Aber ich bin desillusioniert. Während man auf Rechtsabbiegerunfälle überhaupt nicht reagiert, kann man immer häufiger eine Reaktion auf die aufgehaltenen Rechtsabbieger feststellen: Radwegampeln bekommen extrem kurze Grünphasen. Eine Mehrheit wird zum Warten gezwungen, damit ein paar abbiegende Autofahrer es bequemer haben. Das ist ein Beispiel – aber m.E. sagt es alles über die wirklichen Interessenlagen der Verkehrspolitik.

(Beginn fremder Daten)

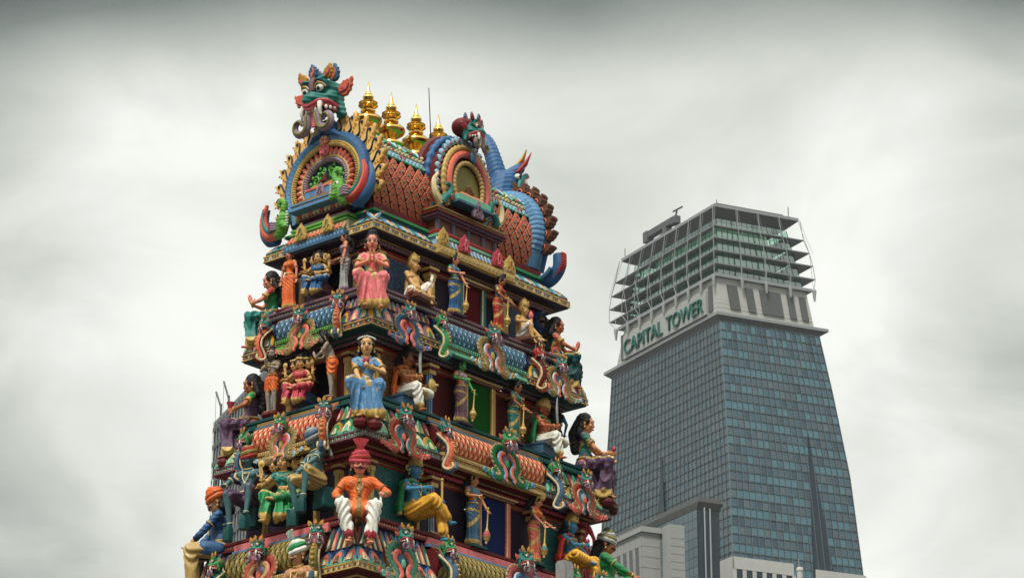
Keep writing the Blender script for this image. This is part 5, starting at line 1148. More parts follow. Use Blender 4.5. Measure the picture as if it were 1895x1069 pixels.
MUL = solid('mullion_metal', (.16, .18, .185), .5, .3); MULD = solid('mullion_dark', (.07, .09, .10)); STONE = solid('pale_stone', (.42, .42, .39), .7); STD = solid('dark_stone', (.10, .105, .105), .6); CONC = solid('grey_cladding', (.235, .25, .25), .6); DG = glassm('dark_glass', (.015, .03, .045), .1, .3)
OT = empty('office_tower', tuple(F0.xy)+(0,), 0, 'tall blue glass office tower with glazed crown and CAPITAL TOWER sign', 'skyscraper')
OO = V((F0.x, F0.y, 0))
LV = [(228.6, -.3, .6, 45.4, 25.0), (215.2, -.5, 1.0, 48.1, 27.4), (196.6, -.8, 1.6, 52.5, 30.1), (170.2, -.9, 1.9, 56.6, 32.5), (120, -1, 2, 60, 34), (0, -1, 2, 62, 35)]
def lvl(z):
    for p, q in zip(LV, LV[1:]):
        if z >= q[0]: t = (p[0]-z)/(p[0]-q[0]); return [a+(b-a)*t for a, b in zip(p[1:], q[1:])]
    return LV[-1][1:]
def fp(side, u, z, out=0.):
    """point on the curtain wall: side L or R, u 0..1 from the front corner"""
    oL, oR, a, b = lvl(z); P0 = OO+eL*oL+eR*oR+UP*z
    return P0+(eL*(a*u)-eR*out if side == 'L' else eR*(b*u)-eL*out)
ROW = 2.02; NR = 27; COL = {'L': 32, 'R': 20}
rg = random.Random(3)
def curtain():
    for side in 'LR':
        nc = COL[side]
        for fl in range(0, NR+25, 2):
            mb = MB()
            for j in (fl, fl+1):
                z1 = 228.6-j*ROW; z0 = z1-ROW
                if z0 < 120: continue
                if j > NR: nc2 = 0
                for i in range(nc):
                    u0, u1 = i/nc, (i+1)/nc; q = [fp(side, u0, z0), fp(side, u1, z0), fp(side, u1, z1), fp(side, u0, z1)]
                    oo = -eR if side == 'L' else -eL; tl = rg.uniform(-.03, .03); tm_ = rg.uniform(-.02, .02); q[0] = q[0]+oo*tl; q[1] = q[1]+oo*(tl+tm_)
                    if side == 'R':
                        m = rg.choice((1, 1, 1, 1, 0, 3)) if j % 2 else rg.choice((0, 0, 3, 2, 3))
                        if j < 2: m = rg.choice((1, 0, 2))
                        if rg.random() < .04: m = 4
                    else: m = rg.choice((3, 4, 3, 0, 3, 4)) if j % 2 else rg.choice((3, 0, 3, 4))  # left side gets greyer panes: reflected sky painted into the glass colour
                    mb.add([p-OO for p in q], [(0, 1, 2, 3) if side == 'R' else (3, 2, 1, 0)], m)
            if mb.v:
                o = mb.build('glazing_band', GL, OT, False)
        # mullions and transoms
        mb = MB(); nr = NR+25
        for i in range(nc+1):
            for j in range(nr):
                z1 = 228.6-j*ROW; z0 = z1-ROW; w = .05
                if z0 < 120: continue
                out = -eR if side == 'L' else -eL; al = eL if side == 'L' else eR
                if i == 0 and side == 'R': continue
                a, b = fp(side, i/nc, z0)-OO, fp(side, i/nc, z1)-OO
                mb.add([a-al*w, a-al*w+out*.24, a+al*w+out*.24, a+al*w, b-al*w, b-al*w+out*.24, b+al*w+out*.24, b+al*w], [(0, 1, 5, 4), (1, 2, 6, 5), (2, 3, 7, 6)])
        o = mb.build('mullions', [MUL], OT, False); o['kind'] = 'stuff'
        mb = MB()
        for j in range(nr+1):
            z = 228.6-j*ROW; w = .10
            if z < 120: continue
            out = -eR if side == 'L' else -eL; a, b = fp(side, 0, z)-OO, fp(side, 1, z)-OO
            mb.add([a-UP*w, a-UP*w+out*.18, a+UP*w+out*.18, a+UP*w, b-UP*w, b-UP*w+out*.18, b+UP*w+out*.18, b+UP*w], [(0, 1, 5, 4), (1, 2, 6, 5), (2, 3, 7, 6)])
        o = mb.build('transoms', [MULD], OT, False); o['kind'] = 'stuff'
    # back sides and base
    mb = MB()
    for (p, q) in zip(LV, LV[1:]):
        vs = []
        for (z, oL, oR, a, b) in (p, q):
            P0 = eL*oL+eR*oR+UP*z; vs += [P0+eL*a, P0+eL*a+eR*b, P0+eR*b, P0]
        mb.add(vs, [(0, 1, 5, 4), (1, 2, 6, 5)]+([(2, 3, 7, 6), (3, 0, 4, 7)] if p[0] <= 121 else []))
    mb.build('rear_glazing', [GL[3]], OT, False)
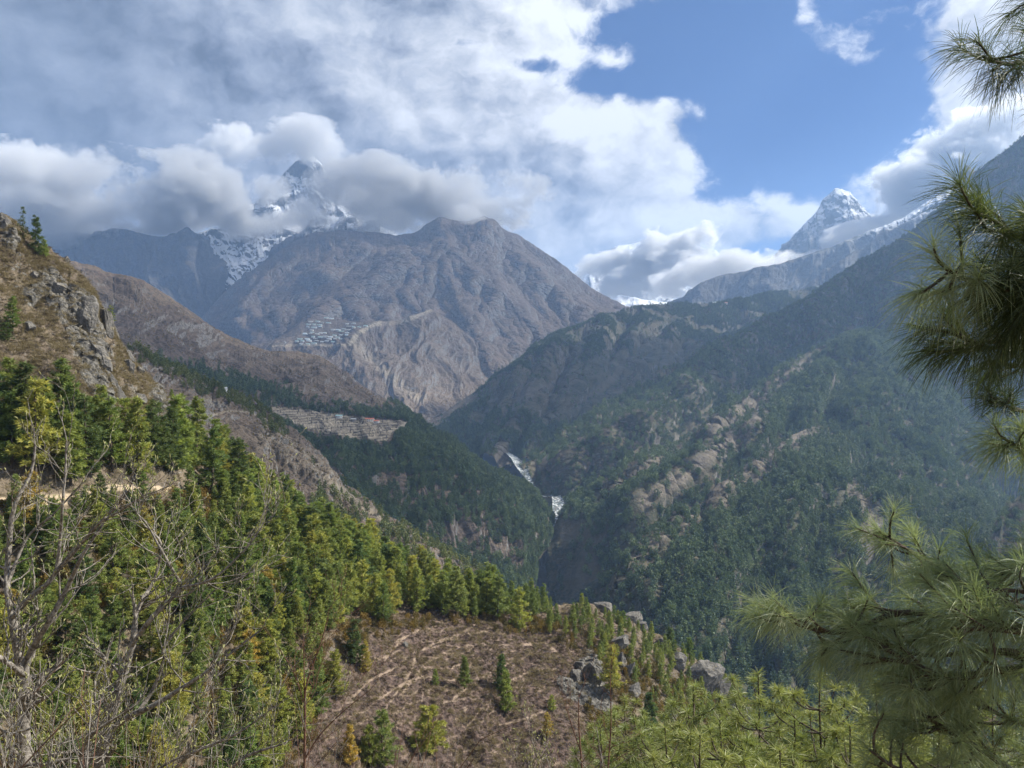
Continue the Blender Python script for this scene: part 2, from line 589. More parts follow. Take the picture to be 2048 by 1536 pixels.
# --- snow peak showing through the clouds on the left
snow_pk = terrain_mat('peak snow and rock', 600, (0.10, 0.10, 0.105, 1), (0.15, 0.145, 0.14, 1), (0.085, 0.085, 0.09, 1), (0.17, 0.165, 0.16, 1), (0.1, 0.1, 0.1, 1), snow=(1050, 1300, 0.40, 0.62), bump=2.0)
sh = Sheet([[(360, 520, 12500), (430, 470, 12500), (475, 432, 12500), (508, 408, 12500), (530, 398, 12700), (552, 366, 12900), (572, 340, 13000), (590, 320, 13000), (604, 316, 13000), (616, 311, 13000), (630, 313, 13000), (641, 326, 13000), (656, 350, 13000), (682, 392, 13000), (730, 440, 13000), (800, 470, 13000), (900, 520, 13000)],
            [(360, 640, 9800), (560, 640, 9800), (900, 640, 9800)]], q(500), q(260), sig=1.2, crest_noise=(5, 0.09), gully=(900, 330, 2.5), rough=(380, 70), seed=6, back=0.1)
sh.build('cloudy_snow_peak', snow_pk)
# --- dark mountain at the back left with a snow gully
left_bk = terrain_mat('back left mountain', 500, (0.095, 0.085, 0.075, 1), (0.13, 0.11, 0.09, 1), (0.085, 0.082, 0.08, 1), (0.15, 0.14, 0.135, 1), (0.075, 0.065, 0.055, 1), snow=(1480, 370, 0.3, 0.6), bump=1.6)
sh = Sheet([[(-120, 470, 8200), (60, 480, 8200), (150, 470, 8300), (240, 462, 8300), (330, 474, 8300), (375, 455, 8300), (400, 472, 8500), (425, 520, 8700), (450, 560, 8800), (468, 576, 9000), (500, 545, 9200), (545, 505, 9300), (590, 474, 9400), (640, 430, 9600), (760, 440, 9600)],
            [(-120, 640, 6800), (200, 640, 6800), (440, 680, 6600), (760, 720, 7200)]], q(560), q(240), crest_noise=(9, 0.05), gully=(620, 230, 2.6), rough=(300, 45), seed=8, back=0.08)
sh.build('mountain_back_left', left_bk)
# snow gully catching the light between the two
sh = Sheet([[(380, 470, 9300), (420, 458, 9400), (470, 470, 9500), (540, 478, 9600), (600, 470, 9700)],
            [(380, 600, 8300), (460, 590, 8400), (600, 560, 8500)]], q(220), q(130), crest_noise=(6, 0.06), gully=(300, 120, 2.5), rough=(160, 40), seed=9, back=0.03)
sh.build('snow_gully', terrain_mat('gully snow', 300, GREY1, GREY2, GREY1, (0.12, 0.12, 0.12, 1), (0.1, 0.1, 0.1, 1), snow=(780, 500, 0.25, 0.5), bump=1.5))
# --- blue ridges at the back right
blue1 = terrain_mat('back right ridge', 500, (0.10, 0.09, 0.075, 1), (0.14, 0.12, 0.09, 1), (0.09, 0.088, 0.085, 1), (0.16, 0.15, 0.14, 1), (0.07, 0.065, 0.05, 1), snow=(1520, 500, 0.42, 0.6), bump=1.5)
sh = Sheet([[(1330, 616, 9800), (1360, 600, 9800), (1395, 568, 9800), (1440, 552, 10000), (1500, 540, 10000), (1560, 528, 10000), (1610, 512, 10200), (1680, 488, 10200), (1740, 462, 10200), (1800, 440, 10200), (1860, 400, 10200), (1990, 340, 10200)],
            [(1330, 720, 8000), (1640, 720, 8000), (1990, 720, 8000)]], q(460), q(150), crest_noise=(5, 0.06), gully=(620, 220, 2.6), rough=(260, 40), seed=11, back=0.08)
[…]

Und so wird es auch weiterlaufen, die einzige Partei (in Berlin), die derzeit noch ernsthaft am Radverkehr interessiert ist, sind die Piraten, und die haben wohl keine Chance. Bei den Altparteien braucht es noch Generationen, bis die Verkehrsrealität in den Köpfen der Entscheidungsträger ankommt.
Da ist was dran, obwohl ich inzwischen den Eindruck habe, dass auch mit den Linken noch was geht und die die Grünen in der Frage fast schon an Engagement überholen (siehe Aktuelle Stunde im Abgeordnetenhaus im Mai). SPD ist komplett fantasielos und der Rest,… schweigen wir davon.
Aber man soll die Hoffnung ja nicht aufgeben, irgendwann kommt der berühmte Generationenwechsel…
aber auch dort hält sich der Ehrgeiz in Grenzen:
http://openantrag.de/berlin-marzahn-hellersdorf/verbesserung-der-situation-fuer-radfahrer-landsberger-alleemaerksiche-allee
Es handelt sich dort um eine Ausfallstraße (Landsberger Allee) die eine weitere Ausfallstraße (Märlische Allee) überquert, ausgebaut wie ein Autobahnkreuz (https://www.google.de/maps/@52.5402772,13.5408792,16z). Es sind dort keine Radverkehrsanlagen oder Gehwege vorhanden, man muss also im mehrspurigen Verkehr (über 50 km/h) fahren. Umfahrungsmöglichkeiten gibt es auf Grund fehlender Brücken über die Gleisanlagen kaum, die Umwege sind mehrere Kilometer lang. Alternativ Nutzung der Fußgängertreppe – nur 1 km Umweg!